Hence, Charity: Water is bolder than even most for-profit businesses in signaling what exactly it wants a site visitor to do: start a campaign to help fund a water project.

For every page on the site, at least one, sometimes three calls to “Start a Campaign,” “Pledge Now,” or some other variation appears. And it works. Audiences convert. In a previous content marketing push promoting a World Water Day initiative, Charity: Water inspired roughly 800 birthday pledges in a week — and that was just from Outbrain’s donated media.

Ordinarily, that would be the end of the story, but Charity: Water takes great pains to share progress with donors in an interactive way.

“We’re fully transparent with our donors,” says Harrison. “One-hundred percent of their contributions go directly to funding a well, and we take pride in showing it to them once it’s built.”
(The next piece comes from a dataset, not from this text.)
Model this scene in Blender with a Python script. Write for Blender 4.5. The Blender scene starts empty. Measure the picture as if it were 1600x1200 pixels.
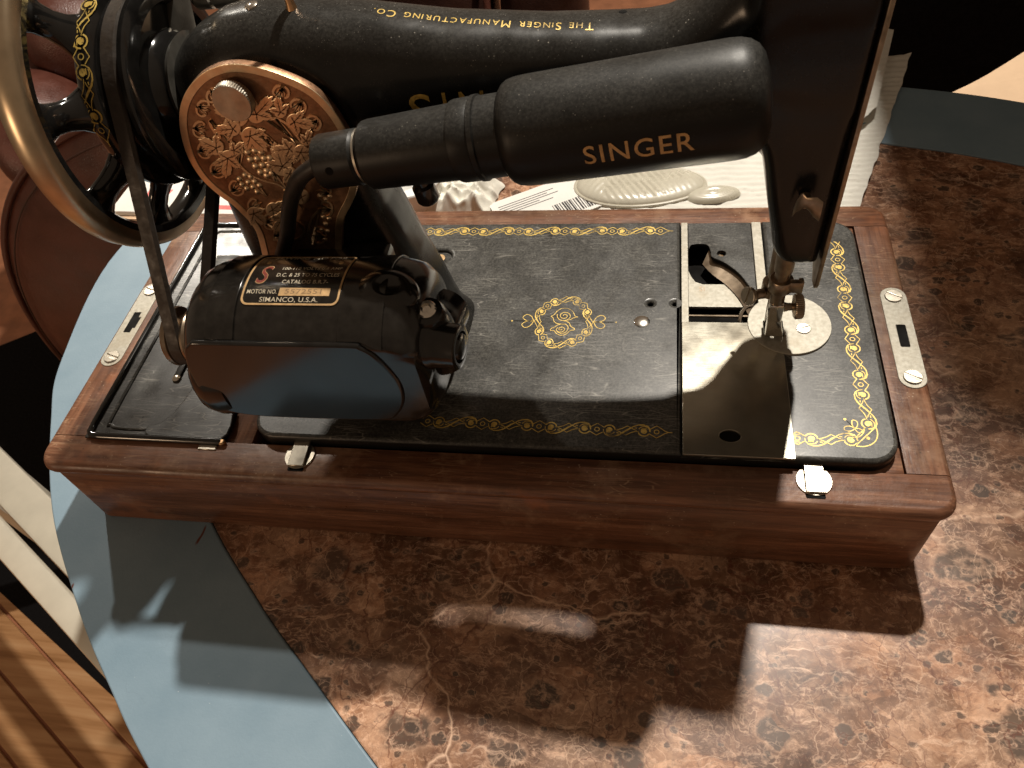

Here again, content plays a pivotal role in continuing the dialogue. On its site, Charity: Water has a gallery of completed projects, detailing everything from exact coordinates for the wells, to the names of the local partners who helped push the project over the finish line.

To Conclude

To date, Charity: Water has funded over 16,000 water projects in 24 countries, but with hundreds of millions of people still without access to clean water, Harrison has learned to appreciate both the progress so far and the daunting task ahead.

“I remember one of my favorite quotes that says, ‘Do not be afraid of work that never ends,’ and there is a little of that [sense] when you’re doing work you believe is important and redemptive…that it’s never done. And that’s OK.”